- **Excerpted records**
* start *

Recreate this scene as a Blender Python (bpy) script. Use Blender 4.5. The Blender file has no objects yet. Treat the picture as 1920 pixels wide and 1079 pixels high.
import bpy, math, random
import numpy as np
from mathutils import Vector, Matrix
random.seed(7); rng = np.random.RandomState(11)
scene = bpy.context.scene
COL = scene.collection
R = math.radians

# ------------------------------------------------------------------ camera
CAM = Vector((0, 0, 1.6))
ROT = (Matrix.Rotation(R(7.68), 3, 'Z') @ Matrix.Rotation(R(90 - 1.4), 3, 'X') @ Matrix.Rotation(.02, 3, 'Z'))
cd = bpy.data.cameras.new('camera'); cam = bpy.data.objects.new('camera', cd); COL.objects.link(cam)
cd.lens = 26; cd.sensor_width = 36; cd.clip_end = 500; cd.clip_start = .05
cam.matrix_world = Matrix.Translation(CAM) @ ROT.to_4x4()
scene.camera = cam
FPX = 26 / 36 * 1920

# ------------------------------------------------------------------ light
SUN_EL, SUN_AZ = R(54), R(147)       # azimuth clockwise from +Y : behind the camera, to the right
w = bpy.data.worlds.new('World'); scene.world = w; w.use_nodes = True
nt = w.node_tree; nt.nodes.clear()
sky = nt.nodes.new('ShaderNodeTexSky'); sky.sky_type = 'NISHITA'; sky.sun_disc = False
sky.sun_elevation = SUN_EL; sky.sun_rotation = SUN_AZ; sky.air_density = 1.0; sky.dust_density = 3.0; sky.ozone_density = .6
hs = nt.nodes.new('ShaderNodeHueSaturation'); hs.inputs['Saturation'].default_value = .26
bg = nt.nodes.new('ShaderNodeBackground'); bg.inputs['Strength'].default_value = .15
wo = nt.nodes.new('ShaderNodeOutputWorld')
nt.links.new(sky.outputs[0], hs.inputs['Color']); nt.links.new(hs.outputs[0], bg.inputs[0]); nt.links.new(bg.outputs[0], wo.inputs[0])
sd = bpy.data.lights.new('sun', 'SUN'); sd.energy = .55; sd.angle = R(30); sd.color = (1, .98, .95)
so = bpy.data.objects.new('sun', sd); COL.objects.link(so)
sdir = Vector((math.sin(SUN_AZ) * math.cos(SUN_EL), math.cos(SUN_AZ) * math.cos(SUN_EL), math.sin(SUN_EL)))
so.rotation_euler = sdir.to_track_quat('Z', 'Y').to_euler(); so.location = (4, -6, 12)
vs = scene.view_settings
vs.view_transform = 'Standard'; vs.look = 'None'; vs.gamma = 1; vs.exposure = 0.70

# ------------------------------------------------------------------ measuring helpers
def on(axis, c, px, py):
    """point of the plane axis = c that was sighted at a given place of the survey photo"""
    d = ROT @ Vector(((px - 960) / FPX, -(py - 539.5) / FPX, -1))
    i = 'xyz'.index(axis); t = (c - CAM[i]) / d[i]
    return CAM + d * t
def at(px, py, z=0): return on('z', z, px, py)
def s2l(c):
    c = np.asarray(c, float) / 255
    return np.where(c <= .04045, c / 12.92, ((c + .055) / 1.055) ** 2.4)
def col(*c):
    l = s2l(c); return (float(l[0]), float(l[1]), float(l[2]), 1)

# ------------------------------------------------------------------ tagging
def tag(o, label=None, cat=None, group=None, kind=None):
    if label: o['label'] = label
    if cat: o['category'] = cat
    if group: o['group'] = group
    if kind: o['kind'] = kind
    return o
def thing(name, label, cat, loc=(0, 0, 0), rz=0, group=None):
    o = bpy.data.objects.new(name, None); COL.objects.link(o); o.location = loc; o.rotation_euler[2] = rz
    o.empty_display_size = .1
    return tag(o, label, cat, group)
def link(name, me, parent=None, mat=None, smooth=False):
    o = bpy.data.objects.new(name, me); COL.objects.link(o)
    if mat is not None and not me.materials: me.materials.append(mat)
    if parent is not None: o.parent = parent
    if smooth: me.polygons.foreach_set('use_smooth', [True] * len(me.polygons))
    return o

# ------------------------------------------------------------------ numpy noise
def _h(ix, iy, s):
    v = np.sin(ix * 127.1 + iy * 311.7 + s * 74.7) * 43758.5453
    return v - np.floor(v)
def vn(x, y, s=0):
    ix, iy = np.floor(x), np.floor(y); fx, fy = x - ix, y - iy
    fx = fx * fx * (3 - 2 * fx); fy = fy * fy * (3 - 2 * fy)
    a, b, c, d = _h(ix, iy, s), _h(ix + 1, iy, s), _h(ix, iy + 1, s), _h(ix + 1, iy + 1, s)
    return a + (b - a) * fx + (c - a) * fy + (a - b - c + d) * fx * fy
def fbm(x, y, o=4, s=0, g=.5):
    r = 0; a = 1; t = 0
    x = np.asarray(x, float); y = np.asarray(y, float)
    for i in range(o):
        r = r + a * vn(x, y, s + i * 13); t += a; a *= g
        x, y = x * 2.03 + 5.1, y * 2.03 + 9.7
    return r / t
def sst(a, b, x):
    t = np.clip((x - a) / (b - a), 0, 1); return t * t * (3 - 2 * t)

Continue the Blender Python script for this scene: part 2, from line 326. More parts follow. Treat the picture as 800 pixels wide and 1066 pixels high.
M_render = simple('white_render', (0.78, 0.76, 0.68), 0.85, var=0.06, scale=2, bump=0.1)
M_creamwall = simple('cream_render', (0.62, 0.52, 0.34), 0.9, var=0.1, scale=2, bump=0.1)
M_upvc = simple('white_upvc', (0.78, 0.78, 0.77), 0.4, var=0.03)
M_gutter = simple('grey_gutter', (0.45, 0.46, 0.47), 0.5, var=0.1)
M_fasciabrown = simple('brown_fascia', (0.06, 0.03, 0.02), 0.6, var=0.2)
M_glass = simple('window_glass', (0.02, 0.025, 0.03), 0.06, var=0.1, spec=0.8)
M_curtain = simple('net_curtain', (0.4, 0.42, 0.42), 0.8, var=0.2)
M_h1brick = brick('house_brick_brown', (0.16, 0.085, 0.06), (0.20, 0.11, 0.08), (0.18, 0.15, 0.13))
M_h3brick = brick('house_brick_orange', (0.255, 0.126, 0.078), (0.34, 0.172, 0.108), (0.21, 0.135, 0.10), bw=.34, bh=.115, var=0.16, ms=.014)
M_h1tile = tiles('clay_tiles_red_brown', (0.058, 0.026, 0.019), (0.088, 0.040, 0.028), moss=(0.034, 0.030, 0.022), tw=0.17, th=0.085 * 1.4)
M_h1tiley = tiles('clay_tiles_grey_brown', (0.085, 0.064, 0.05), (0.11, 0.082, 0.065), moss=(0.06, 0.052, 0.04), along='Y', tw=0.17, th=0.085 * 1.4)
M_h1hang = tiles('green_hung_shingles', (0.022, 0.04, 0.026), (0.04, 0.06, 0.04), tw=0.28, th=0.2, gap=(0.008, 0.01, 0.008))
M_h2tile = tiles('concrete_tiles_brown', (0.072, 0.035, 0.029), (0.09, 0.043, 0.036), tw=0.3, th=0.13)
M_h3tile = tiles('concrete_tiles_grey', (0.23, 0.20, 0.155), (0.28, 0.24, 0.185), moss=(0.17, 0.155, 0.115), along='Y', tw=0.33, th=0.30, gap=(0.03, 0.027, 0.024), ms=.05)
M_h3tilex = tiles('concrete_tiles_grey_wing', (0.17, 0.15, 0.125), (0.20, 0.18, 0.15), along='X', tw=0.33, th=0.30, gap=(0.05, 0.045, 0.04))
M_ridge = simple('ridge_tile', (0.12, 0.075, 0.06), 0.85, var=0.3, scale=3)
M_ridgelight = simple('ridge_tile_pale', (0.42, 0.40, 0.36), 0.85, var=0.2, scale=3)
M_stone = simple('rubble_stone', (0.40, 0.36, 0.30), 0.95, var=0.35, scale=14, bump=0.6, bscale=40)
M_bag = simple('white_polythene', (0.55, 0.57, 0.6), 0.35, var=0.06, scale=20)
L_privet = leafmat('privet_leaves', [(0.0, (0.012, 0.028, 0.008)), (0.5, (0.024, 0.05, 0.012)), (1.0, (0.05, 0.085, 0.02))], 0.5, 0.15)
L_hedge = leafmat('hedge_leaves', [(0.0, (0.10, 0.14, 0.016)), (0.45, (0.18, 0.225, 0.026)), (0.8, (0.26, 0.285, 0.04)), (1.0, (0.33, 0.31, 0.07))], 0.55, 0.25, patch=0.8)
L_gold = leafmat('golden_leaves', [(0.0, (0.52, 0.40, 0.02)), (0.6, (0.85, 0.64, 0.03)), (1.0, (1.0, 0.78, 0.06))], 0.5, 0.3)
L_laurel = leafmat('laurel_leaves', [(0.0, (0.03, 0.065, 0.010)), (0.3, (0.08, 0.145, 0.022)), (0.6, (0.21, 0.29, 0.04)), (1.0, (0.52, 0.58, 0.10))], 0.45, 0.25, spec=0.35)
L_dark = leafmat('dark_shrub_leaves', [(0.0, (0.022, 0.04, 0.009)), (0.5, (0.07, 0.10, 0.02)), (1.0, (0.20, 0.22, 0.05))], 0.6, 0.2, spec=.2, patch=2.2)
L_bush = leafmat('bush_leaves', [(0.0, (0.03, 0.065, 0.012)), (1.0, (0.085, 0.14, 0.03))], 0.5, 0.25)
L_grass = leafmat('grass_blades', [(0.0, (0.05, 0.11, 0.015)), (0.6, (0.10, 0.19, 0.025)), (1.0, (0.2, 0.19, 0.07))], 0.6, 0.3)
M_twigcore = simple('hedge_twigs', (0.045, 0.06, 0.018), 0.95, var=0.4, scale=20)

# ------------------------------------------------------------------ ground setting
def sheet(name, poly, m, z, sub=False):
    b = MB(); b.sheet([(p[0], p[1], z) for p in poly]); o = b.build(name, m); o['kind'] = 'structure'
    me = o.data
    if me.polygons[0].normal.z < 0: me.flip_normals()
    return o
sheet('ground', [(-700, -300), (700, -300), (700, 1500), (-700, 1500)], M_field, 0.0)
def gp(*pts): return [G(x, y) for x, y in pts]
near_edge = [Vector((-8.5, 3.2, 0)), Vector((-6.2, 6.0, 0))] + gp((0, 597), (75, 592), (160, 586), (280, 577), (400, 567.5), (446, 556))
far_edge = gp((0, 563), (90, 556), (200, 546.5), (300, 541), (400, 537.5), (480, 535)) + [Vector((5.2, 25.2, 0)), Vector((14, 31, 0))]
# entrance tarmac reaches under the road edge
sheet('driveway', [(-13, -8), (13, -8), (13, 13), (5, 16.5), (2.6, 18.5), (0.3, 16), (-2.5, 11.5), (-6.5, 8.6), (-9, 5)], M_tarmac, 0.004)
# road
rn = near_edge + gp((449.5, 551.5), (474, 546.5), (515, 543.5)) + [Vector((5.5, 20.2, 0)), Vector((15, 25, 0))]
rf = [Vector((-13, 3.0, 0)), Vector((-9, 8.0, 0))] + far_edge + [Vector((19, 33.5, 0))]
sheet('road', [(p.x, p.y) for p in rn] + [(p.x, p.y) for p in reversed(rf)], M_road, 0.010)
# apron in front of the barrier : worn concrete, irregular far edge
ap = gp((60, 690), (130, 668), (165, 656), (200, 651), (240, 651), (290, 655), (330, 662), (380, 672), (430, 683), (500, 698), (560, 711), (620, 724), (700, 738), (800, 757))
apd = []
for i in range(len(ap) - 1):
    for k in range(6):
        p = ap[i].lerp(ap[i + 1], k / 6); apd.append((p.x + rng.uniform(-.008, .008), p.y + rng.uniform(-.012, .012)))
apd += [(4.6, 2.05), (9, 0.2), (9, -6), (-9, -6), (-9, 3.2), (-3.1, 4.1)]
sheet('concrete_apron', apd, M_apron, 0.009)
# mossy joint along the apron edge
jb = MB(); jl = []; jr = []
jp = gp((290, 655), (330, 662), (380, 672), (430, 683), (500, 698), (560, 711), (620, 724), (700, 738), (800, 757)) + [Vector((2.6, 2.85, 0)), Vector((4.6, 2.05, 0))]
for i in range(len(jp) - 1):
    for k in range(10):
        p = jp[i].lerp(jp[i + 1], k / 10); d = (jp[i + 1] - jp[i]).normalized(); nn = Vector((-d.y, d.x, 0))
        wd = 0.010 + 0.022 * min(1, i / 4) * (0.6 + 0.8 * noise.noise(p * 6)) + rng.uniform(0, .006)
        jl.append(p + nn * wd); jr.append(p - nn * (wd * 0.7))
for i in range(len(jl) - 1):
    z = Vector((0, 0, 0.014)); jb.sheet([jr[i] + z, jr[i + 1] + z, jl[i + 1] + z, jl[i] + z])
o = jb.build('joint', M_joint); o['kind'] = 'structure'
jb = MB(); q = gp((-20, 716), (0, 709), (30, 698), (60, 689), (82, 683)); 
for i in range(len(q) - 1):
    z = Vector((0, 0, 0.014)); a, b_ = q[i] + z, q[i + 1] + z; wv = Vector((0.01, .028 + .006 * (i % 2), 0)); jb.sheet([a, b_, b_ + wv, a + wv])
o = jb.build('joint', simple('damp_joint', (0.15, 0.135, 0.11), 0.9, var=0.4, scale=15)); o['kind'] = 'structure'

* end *

- **Challenge**
Please transcribe, exactly and with nothing added, the lines from the first line of the material above through the line that contains "FPX = 26 / 36 * 1920".

- **Expected answer**
Recreate this scene as a Blender Python (bpy) script. Use Blender 4.5. The Blender file has no objects yet. Treat the picture as 1920 pixels wide and 1079 pixels high.
import bpy, math, random
import numpy as np
from mathutils import Vector, Matrix
random.seed(7); rng = np.random.RandomState(11)
scene = bpy.context.scene
COL = scene.collection
R = math.radians

# ------------------------------------------------------------------ camera
CAM = Vector((0, 0, 1.6))
ROT = (Matrix.Rotation(R(7.68), 3, 'Z') @ Matrix.Rotation(R(90 - 1.4), 3, 'X') @ Matrix.Rotation(.02, 3, 'Z'))
cd = bpy.data.cameras.new('camera'); cam = bpy.data.objects.new('camera', cd); COL.objects.link(cam)
cd.lens = 26; cd.sensor_width = 36; cd.clip_end = 500; cd.clip_start = .05
cam.matrix_world = Matrix.Translation(CAM) @ ROT.to_4x4()
scene.camera = cam
FPX = 26 / 36 * 1920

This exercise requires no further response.